_Given instruction:_
Restate the full listing word for word and leave the pictures out.

◆ ◆ ◆ ◆

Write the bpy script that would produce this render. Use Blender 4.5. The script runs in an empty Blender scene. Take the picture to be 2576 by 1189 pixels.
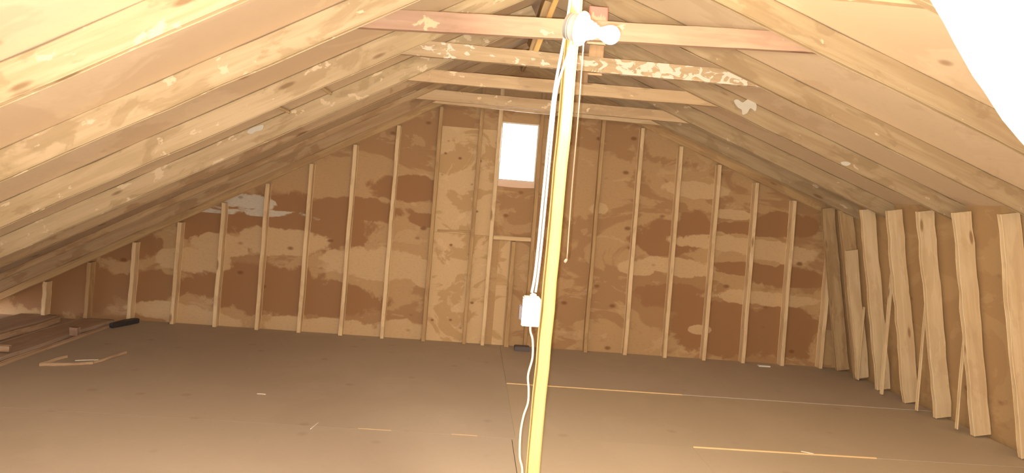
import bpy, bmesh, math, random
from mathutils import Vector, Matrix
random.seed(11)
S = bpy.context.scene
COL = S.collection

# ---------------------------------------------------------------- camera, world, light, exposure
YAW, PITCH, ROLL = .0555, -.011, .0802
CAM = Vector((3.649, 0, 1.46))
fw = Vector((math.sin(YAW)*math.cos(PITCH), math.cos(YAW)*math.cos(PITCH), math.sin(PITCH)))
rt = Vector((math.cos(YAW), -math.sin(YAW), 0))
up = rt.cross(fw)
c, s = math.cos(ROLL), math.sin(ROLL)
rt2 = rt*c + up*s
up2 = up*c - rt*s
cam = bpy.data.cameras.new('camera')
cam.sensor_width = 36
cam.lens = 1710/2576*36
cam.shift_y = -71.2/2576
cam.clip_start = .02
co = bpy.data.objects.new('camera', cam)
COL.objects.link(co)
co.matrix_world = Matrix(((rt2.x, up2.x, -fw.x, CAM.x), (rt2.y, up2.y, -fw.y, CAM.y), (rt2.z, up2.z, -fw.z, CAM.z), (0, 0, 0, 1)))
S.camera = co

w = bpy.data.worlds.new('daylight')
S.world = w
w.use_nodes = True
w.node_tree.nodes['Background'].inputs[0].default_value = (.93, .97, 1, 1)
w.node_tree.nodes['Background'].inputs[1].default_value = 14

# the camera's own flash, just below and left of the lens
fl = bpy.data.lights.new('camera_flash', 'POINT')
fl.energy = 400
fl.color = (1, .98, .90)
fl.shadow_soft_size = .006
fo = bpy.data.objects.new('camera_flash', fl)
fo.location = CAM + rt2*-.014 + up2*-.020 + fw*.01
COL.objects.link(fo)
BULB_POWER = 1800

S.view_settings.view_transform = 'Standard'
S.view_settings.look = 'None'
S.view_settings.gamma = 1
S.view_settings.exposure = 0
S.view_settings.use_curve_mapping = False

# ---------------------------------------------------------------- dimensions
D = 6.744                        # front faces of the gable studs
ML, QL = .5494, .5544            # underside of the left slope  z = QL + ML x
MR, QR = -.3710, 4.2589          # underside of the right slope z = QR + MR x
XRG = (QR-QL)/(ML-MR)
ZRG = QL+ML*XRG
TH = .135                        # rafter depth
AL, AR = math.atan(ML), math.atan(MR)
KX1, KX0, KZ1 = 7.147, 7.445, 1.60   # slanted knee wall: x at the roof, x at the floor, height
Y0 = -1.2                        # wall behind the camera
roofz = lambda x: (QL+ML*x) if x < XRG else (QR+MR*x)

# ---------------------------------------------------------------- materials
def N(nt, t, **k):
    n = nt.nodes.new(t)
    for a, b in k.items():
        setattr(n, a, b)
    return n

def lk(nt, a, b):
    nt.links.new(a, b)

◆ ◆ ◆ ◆

_Output for this exercise:_
Write the bpy script that would produce this render. Use Blender 4.5. The script runs in an empty Blender scene. Take the picture to be 2576 by 1189 pixels.
import bpy, bmesh, math, random
from mathutils import Vector, Matrix
random.seed(11)
S = bpy.context.scene
COL = S.collection

# ---------------------------------------------------------------- camera, world, light, exposure
YAW, PITCH, ROLL = .0555, -.011, .0802
CAM = Vector((3.649, 0, 1.46))
fw = Vector((math.sin(YAW)*math.cos(PITCH), math.cos(YAW)*math.cos(PITCH), math.sin(PITCH)))
rt = Vector((math.cos(YAW), -math.sin(YAW), 0))
up = rt.cross(fw)
c, s = math.cos(ROLL), math.sin(ROLL)
rt2 = rt*c + up*s
up2 = up*c - rt*s
cam = bpy.data.cameras.new('camera')
cam.sensor_width = 36
cam.lens = 1710/2576*36
cam.shift_y = -71.2/2576
cam.clip_start = .02
co = bpy.data.objects.new('camera', cam)
COL.objects.link(co)
co.matrix_world = Matrix(((rt2.x, up2.x, -fw.x, CAM.x), (rt2.y, up2.y, -fw.y, CAM.y), (rt2.z, up2.z, -fw.z, CAM.z), (0, 0, 0, 1)))
S.camera = co

w = bpy.data.worlds.new('daylight')
S.world = w
w.use_nodes = True
w.node_tree.nodes['Background'].inputs[0].default_value = (.93, .97, 1, 1)
w.node_tree.nodes['Background'].inputs[1].default_value = 14

# the camera's own flash, just below and left of the lens
fl = bpy.data.lights.new('camera_flash', 'POINT')
fl.energy = 400
fl.color = (1, .98, .90)
fl.shadow_soft_size = .006
fo = bpy.data.objects.new('camera_flash', fl)
fo.location = CAM + rt2*-.014 + up2*-.020 + fw*.01
COL.objects.link(fo)
BULB_POWER = 1800

S.view_settings.view_transform = 'Standard'
S.view_settings.look = 'None'
S.view_settings.gamma = 1
S.view_settings.exposure = 0
S.view_settings.use_curve_mapping = False

# ---------------------------------------------------------------- dimensions
D = 6.744                        # front faces of the gable studs
ML, QL = .5494, .5544            # underside of the left slope  z = QL + ML x
MR, QR = -.3710, 4.2589          # underside of the right slope z = QR + MR x
XRG = (QR-QL)/(ML-MR)
ZRG = QL+ML*XRG
TH = .135                        # rafter depth
AL, AR = math.atan(ML), math.atan(MR)
KX1, KX0, KZ1 = 7.147, 7.445, 1.60   # slanted knee wall: x at the roof, x at the floor, height
Y0 = -1.2                        # wall behind the camera
roofz = lambda x: (QL+ML*x) if x < XRG else (QR+MR*x)

# ---------------------------------------------------------------- materials
def N(nt, t, **k):
    n = nt.nodes.new(t)
    for a, b in k.items():
        setattr(n, a, b)
    return n

def lk(nt, a, b):
    nt.links.new(a, b)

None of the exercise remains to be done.